** Begin Data for the task **

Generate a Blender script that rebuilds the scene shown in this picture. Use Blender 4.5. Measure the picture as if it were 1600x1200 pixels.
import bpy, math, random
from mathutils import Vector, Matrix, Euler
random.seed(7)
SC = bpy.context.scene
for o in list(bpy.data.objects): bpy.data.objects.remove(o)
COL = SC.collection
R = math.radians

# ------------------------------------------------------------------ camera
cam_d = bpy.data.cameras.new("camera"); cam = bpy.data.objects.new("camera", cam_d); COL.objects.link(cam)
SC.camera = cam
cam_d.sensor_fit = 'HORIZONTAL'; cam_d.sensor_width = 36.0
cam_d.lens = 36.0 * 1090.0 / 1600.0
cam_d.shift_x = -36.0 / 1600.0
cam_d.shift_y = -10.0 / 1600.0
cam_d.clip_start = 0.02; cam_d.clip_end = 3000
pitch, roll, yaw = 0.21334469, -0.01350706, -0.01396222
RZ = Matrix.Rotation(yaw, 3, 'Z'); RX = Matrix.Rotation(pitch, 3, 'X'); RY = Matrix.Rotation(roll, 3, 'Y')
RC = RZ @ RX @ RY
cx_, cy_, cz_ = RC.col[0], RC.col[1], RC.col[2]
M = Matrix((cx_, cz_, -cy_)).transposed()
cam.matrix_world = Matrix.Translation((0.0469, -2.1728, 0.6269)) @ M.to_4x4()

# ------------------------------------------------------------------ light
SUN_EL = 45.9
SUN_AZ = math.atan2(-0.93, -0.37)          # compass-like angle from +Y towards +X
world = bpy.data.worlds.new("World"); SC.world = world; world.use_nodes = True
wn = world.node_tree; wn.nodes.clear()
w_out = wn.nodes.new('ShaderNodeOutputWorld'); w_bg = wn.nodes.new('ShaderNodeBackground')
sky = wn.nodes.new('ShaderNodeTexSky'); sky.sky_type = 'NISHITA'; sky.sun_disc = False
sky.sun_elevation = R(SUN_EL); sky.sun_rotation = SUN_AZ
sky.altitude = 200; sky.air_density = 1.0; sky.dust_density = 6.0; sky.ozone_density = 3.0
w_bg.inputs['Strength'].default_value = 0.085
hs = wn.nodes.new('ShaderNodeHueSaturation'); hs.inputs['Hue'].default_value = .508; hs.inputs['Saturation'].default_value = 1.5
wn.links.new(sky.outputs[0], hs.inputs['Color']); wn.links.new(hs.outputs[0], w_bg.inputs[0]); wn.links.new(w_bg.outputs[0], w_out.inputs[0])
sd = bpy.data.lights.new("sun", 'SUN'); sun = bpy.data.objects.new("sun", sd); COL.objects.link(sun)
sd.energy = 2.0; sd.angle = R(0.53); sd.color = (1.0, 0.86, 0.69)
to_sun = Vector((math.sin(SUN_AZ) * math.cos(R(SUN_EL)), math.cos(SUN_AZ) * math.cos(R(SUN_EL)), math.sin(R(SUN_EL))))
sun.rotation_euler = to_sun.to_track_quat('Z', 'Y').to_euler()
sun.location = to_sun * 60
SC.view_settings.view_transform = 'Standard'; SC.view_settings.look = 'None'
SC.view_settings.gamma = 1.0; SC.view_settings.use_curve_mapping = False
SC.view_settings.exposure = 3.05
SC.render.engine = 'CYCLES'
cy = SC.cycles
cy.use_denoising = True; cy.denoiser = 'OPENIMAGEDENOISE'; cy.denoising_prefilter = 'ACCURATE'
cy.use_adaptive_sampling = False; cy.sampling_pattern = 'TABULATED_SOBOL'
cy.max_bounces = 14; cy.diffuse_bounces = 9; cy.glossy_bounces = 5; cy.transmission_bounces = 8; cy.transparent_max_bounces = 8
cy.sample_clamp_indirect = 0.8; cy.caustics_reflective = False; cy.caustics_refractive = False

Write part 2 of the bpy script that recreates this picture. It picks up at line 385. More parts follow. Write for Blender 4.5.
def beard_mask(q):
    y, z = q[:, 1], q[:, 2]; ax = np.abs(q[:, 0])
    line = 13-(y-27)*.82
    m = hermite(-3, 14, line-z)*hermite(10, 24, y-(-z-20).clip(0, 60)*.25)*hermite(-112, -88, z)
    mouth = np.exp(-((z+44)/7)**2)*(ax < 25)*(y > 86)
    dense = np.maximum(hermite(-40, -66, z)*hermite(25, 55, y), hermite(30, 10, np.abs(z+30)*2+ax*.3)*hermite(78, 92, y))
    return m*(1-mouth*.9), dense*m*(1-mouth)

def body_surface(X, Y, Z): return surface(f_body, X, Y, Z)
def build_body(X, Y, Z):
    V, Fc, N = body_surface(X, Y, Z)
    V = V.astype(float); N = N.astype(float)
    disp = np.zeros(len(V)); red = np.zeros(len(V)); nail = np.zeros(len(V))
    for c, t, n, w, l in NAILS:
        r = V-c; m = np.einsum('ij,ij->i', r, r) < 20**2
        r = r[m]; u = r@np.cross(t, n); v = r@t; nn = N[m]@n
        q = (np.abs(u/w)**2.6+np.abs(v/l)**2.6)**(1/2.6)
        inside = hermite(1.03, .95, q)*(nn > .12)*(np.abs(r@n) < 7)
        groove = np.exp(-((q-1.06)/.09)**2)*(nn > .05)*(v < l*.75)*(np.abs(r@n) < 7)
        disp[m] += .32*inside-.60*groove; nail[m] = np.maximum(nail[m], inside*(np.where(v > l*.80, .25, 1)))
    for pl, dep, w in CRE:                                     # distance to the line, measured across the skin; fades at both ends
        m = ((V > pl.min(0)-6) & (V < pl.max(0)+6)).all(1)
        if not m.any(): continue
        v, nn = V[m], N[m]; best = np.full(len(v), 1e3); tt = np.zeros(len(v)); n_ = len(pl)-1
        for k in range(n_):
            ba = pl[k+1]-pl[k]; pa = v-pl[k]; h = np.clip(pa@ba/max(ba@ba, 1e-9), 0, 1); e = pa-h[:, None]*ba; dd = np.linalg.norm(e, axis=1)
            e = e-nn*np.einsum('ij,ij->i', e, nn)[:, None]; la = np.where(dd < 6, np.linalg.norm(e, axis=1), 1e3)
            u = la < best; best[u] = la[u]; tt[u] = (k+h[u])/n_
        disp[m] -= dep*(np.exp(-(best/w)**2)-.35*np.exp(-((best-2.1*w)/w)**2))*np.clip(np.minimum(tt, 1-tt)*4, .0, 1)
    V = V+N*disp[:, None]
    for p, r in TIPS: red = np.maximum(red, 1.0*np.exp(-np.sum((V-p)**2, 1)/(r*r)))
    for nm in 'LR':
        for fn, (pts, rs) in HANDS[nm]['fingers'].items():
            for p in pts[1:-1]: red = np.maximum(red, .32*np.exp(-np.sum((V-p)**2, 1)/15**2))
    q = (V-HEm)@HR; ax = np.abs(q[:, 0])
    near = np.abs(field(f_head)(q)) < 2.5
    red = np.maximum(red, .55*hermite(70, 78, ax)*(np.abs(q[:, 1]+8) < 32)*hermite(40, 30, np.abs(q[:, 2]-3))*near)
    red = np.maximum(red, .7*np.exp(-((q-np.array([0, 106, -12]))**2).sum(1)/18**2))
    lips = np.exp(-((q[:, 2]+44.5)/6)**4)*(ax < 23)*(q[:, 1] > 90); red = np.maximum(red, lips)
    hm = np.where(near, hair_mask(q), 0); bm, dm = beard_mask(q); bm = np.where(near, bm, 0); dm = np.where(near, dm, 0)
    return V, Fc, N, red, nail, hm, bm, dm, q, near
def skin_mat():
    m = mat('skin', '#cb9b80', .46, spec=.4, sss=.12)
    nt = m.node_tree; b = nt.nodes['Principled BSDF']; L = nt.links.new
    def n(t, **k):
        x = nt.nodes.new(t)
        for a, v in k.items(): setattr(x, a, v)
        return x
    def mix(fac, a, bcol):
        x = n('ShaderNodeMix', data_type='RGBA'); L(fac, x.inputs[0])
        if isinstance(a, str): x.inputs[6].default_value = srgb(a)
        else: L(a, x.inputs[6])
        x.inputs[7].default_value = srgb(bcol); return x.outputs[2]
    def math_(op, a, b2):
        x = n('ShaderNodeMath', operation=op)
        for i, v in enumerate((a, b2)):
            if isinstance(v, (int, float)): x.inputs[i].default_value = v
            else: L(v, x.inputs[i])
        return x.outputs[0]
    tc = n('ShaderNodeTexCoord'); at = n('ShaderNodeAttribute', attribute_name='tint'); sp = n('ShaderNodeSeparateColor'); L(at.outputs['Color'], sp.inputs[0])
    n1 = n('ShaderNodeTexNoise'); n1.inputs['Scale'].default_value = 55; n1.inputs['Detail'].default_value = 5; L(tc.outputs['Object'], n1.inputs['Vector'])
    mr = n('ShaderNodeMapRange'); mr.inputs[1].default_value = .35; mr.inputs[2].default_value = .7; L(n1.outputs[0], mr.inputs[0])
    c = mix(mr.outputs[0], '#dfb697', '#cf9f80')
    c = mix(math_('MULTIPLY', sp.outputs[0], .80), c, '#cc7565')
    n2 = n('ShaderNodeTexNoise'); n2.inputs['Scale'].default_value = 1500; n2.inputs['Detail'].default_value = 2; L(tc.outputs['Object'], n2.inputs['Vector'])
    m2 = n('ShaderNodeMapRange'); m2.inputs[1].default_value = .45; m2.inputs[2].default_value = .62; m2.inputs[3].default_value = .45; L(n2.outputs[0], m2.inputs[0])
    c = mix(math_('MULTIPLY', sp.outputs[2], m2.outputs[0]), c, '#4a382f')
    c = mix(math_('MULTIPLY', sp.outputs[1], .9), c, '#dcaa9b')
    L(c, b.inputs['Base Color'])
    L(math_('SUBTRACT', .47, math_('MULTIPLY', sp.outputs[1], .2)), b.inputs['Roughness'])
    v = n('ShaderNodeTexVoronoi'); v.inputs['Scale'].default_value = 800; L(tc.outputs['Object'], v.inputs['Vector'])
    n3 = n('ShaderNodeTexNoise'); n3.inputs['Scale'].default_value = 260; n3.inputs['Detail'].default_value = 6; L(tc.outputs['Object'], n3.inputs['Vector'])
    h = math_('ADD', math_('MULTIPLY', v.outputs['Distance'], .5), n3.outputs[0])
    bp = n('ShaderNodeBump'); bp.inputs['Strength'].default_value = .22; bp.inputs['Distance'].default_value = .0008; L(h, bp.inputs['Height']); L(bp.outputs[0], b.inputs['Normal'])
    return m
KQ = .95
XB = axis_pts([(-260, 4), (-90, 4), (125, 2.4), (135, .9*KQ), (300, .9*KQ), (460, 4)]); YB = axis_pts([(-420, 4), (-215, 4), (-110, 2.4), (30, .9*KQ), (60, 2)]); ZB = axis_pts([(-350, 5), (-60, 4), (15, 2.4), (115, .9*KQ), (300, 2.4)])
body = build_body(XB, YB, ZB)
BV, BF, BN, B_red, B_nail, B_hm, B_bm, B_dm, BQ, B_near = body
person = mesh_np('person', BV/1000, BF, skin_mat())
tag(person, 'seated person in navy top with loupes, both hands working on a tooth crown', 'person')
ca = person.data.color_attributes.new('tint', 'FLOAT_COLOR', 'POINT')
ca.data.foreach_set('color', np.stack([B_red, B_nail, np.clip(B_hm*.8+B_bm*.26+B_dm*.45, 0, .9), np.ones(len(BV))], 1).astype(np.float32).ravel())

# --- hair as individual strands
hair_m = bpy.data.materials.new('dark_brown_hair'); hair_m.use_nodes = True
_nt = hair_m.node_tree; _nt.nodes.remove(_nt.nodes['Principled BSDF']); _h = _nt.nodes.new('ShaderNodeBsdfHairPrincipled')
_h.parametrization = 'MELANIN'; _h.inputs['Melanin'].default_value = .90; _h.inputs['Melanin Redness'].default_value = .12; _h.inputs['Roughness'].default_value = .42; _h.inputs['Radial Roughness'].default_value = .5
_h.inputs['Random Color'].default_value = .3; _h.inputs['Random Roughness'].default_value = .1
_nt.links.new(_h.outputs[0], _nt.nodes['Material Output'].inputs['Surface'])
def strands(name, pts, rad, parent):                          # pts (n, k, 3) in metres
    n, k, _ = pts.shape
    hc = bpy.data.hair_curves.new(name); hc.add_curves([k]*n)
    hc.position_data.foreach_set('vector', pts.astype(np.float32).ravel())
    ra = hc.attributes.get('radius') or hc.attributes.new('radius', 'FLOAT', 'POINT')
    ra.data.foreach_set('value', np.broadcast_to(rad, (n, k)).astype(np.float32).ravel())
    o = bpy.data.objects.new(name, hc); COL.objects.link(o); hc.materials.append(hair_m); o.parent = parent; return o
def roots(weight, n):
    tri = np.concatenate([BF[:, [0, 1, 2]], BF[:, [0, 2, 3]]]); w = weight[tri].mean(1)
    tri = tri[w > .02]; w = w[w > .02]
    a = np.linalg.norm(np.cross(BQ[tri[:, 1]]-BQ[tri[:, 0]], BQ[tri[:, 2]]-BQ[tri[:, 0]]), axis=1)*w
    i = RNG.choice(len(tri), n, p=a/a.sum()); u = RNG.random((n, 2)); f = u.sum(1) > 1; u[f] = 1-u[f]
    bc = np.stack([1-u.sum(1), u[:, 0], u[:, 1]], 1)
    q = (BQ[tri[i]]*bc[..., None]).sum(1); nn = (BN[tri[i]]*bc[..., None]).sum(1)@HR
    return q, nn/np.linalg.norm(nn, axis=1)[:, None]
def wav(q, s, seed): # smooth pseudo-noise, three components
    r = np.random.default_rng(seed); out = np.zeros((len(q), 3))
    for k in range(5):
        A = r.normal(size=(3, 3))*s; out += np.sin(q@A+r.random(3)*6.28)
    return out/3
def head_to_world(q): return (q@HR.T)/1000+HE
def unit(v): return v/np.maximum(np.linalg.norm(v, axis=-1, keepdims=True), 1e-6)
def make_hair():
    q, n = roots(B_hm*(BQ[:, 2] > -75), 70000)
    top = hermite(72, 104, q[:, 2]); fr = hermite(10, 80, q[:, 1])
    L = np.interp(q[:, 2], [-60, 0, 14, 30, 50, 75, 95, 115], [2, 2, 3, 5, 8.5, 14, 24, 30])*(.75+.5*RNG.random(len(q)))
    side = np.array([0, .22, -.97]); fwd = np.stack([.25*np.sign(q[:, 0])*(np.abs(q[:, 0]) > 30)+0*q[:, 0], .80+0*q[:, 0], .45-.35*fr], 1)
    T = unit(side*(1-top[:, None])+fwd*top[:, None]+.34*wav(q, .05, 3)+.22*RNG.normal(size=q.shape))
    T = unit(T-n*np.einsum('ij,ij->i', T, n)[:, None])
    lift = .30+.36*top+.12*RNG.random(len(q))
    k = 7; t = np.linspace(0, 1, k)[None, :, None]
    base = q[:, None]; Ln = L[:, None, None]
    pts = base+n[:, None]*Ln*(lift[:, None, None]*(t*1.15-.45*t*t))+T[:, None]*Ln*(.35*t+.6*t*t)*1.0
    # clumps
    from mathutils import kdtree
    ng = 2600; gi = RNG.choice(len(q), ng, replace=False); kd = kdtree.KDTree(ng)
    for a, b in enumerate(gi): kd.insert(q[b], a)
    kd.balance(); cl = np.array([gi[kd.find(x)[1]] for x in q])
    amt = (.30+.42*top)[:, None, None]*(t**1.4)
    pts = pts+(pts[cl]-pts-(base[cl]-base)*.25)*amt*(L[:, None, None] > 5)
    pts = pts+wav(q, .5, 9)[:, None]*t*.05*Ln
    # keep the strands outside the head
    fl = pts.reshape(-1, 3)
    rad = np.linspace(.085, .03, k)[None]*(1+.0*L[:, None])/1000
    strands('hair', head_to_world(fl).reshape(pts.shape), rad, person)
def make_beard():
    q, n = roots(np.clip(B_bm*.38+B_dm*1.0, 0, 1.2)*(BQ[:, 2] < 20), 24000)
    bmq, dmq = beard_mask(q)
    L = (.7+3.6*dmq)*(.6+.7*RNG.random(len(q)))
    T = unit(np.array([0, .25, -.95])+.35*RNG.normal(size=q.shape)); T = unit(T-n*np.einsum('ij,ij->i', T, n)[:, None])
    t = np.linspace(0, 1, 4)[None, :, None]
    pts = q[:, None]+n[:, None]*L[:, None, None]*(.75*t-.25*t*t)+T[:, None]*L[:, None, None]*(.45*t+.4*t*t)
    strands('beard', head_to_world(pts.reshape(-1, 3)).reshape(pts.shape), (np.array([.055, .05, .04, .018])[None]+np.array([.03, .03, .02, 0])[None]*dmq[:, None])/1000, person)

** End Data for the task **

**Stated goal**
Each line in the entries above that includes the string "script" should be extracted.

**Exercise result**
Generate a Blender script that rebuilds the scene shown in this picture. Use Blender 4.5. Measure the picture as if it were 1600x1200 pixels.
Write part 2 of the bpy script that recreates this picture. It picks up at line 385. More parts follow. Write for Blender 4.5.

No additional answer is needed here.